Task:
Transcribe the records below exactly, from their first line through the line containing "o.data = far[len(SRC)]; SRC.append(o)". Omit every line after it.

##########

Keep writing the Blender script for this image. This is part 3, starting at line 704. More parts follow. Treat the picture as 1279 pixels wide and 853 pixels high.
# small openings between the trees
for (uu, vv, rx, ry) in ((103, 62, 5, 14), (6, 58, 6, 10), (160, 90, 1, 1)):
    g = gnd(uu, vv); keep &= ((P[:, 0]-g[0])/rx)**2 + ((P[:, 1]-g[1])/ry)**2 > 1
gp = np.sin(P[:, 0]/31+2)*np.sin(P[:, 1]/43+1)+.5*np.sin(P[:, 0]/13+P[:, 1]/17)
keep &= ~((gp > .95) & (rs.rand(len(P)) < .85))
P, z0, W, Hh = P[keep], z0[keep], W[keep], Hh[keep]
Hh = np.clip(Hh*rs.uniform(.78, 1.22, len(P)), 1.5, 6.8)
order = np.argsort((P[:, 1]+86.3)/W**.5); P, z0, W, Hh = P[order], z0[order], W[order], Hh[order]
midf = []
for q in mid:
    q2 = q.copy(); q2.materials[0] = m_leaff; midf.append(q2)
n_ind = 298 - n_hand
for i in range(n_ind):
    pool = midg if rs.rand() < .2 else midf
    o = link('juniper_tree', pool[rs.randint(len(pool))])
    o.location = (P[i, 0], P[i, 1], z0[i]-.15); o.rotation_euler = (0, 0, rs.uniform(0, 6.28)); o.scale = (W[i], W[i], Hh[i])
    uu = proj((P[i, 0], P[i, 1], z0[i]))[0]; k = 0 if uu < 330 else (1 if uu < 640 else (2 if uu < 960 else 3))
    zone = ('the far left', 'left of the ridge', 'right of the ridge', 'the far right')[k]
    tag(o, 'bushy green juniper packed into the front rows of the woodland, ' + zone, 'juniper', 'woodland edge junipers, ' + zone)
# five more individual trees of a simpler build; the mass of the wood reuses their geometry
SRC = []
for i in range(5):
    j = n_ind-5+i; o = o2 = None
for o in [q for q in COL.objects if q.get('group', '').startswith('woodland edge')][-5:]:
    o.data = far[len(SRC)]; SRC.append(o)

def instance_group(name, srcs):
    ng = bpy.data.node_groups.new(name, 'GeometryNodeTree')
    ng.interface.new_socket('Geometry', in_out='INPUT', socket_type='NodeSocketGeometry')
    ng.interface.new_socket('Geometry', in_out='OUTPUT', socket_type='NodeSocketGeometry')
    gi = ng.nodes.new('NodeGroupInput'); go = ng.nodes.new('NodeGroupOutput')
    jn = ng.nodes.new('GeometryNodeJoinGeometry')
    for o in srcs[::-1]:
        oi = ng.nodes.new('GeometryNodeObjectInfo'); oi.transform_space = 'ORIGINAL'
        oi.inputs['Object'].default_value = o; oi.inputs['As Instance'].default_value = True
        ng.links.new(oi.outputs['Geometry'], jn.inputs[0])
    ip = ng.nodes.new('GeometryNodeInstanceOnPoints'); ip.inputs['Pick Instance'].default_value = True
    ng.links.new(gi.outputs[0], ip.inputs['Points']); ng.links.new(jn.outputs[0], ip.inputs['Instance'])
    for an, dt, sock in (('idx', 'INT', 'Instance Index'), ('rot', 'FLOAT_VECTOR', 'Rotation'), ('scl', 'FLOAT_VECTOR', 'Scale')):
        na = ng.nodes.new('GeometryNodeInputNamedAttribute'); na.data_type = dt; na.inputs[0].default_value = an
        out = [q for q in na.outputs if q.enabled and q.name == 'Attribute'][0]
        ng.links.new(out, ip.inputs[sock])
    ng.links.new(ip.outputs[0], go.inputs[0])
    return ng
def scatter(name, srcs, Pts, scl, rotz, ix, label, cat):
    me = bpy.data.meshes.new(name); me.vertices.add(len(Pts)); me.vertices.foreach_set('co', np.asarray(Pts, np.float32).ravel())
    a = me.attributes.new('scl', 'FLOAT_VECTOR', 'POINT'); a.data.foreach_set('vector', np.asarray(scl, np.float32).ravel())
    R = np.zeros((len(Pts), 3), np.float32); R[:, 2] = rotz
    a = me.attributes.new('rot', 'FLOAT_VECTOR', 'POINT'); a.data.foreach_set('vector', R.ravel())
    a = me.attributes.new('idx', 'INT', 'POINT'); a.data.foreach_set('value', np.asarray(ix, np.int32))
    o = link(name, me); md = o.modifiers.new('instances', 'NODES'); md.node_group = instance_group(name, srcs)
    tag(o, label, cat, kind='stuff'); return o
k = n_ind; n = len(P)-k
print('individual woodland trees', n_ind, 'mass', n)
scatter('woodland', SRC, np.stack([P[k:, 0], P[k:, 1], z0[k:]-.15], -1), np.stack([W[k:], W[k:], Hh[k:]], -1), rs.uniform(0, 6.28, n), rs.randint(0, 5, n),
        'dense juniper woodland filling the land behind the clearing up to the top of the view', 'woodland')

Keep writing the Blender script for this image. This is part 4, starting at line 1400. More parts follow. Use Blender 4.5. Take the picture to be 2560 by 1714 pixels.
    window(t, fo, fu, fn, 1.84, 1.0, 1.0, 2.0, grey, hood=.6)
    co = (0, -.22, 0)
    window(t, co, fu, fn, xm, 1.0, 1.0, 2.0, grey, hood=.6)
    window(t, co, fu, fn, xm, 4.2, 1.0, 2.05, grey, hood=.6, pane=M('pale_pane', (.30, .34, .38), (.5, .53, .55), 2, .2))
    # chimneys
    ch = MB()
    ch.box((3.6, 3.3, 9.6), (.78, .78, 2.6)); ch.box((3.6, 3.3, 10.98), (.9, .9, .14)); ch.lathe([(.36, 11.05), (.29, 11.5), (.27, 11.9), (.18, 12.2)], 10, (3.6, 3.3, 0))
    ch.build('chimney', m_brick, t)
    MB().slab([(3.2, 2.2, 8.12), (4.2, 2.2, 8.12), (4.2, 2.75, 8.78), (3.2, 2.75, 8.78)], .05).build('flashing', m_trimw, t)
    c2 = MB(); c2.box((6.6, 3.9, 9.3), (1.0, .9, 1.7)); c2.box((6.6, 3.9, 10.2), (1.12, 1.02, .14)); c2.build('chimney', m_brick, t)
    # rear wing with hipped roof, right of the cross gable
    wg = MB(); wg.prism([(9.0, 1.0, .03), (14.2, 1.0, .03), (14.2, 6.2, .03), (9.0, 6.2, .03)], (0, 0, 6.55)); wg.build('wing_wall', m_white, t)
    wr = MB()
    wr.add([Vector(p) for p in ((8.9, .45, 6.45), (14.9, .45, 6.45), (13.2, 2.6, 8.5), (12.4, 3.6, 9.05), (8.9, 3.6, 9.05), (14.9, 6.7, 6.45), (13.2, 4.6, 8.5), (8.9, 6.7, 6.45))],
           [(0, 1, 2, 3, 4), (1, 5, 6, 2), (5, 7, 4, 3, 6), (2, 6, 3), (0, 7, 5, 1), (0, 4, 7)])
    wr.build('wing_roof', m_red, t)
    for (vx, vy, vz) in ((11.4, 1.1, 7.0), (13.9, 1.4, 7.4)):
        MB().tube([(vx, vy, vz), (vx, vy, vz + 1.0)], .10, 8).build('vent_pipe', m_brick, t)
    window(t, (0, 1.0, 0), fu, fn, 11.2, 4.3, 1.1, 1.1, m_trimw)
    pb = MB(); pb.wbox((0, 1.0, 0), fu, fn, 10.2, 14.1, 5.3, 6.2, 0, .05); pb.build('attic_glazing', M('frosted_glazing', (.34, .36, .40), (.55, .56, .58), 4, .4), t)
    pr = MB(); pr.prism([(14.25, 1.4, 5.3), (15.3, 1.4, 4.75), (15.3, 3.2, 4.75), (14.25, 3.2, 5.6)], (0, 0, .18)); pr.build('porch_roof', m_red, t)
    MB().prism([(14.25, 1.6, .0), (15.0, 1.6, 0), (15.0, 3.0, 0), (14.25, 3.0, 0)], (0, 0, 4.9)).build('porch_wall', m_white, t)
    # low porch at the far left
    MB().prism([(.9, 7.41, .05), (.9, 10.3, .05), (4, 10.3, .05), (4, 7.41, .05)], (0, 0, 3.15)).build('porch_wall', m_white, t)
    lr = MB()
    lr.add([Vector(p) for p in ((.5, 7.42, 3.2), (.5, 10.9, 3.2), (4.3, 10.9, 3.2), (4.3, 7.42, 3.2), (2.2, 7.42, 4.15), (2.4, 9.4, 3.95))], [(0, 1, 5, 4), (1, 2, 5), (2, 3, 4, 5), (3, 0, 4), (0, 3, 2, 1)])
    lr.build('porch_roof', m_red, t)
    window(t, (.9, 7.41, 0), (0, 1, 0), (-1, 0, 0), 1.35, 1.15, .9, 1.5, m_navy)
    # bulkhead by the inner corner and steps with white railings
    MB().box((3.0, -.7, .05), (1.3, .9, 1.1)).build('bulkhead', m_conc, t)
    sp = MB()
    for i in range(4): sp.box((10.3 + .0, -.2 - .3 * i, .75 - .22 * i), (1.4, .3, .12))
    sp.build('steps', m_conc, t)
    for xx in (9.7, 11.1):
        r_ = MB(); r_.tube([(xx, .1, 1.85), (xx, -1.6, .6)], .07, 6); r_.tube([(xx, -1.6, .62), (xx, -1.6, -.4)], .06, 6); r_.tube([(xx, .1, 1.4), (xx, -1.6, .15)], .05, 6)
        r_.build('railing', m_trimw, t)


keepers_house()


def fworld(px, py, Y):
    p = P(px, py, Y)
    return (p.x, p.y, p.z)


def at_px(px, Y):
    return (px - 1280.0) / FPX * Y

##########

Finished answer:
Keep writing the Blender script for this image. This is part 3, starting at line 704. More parts follow. Treat the picture as 1279 pixels wide and 853 pixels high.
# small openings between the trees
for (uu, vv, rx, ry) in ((103, 62, 5, 14), (6, 58, 6, 10), (160, 90, 1, 1)):
    g = gnd(uu, vv); keep &= ((P[:, 0]-g[0])/rx)**2 + ((P[:, 1]-g[1])/ry)**2 > 1
gp = np.sin(P[:, 0]/31+2)*np.sin(P[:, 1]/43+1)+.5*np.sin(P[:, 0]/13+P[:, 1]/17)
keep &= ~((gp > .95) & (rs.rand(len(P)) < .85))
P, z0, W, Hh = P[keep], z0[keep], W[keep], Hh[keep]
Hh = np.clip(Hh*rs.uniform(.78, 1.22, len(P)), 1.5, 6.8)
order = np.argsort((P[:, 1]+86.3)/W**.5); P, z0, W, Hh = P[order], z0[order], W[order], Hh[order]
midf = []
for q in mid:
    q2 = q.copy(); q2.materials[0] = m_leaff; midf.append(q2)
n_ind = 298 - n_hand
for i in range(n_ind):
    pool = midg if rs.rand() < .2 else midf
    o = link('juniper_tree', pool[rs.randint(len(pool))])
    o.location = (P[i, 0], P[i, 1], z0[i]-.15); o.rotation_euler = (0, 0, rs.uniform(0, 6.28)); o.scale = (W[i], W[i], Hh[i])
    uu = proj((P[i, 0], P[i, 1], z0[i]))[0]; k = 0 if uu < 330 else (1 if uu < 640 else (2 if uu < 960 else 3))
    zone = ('the far left', 'left of the ridge', 'right of the ridge', 'the far right')[k]
    tag(o, 'bushy green juniper packed into the front rows of the woodland, ' + zone, 'juniper', 'woodland edge junipers, ' + zone)
# five more individual trees of a simpler build; the mass of the wood reuses their geometry
SRC = []
for i in range(5):
    j = n_ind-5+i; o = o2 = None
for o in [q for q in COL.objects if q.get('group', '').startswith('woodland edge')][-5:]:
    o.data = far[len(SRC)]; SRC.append(o)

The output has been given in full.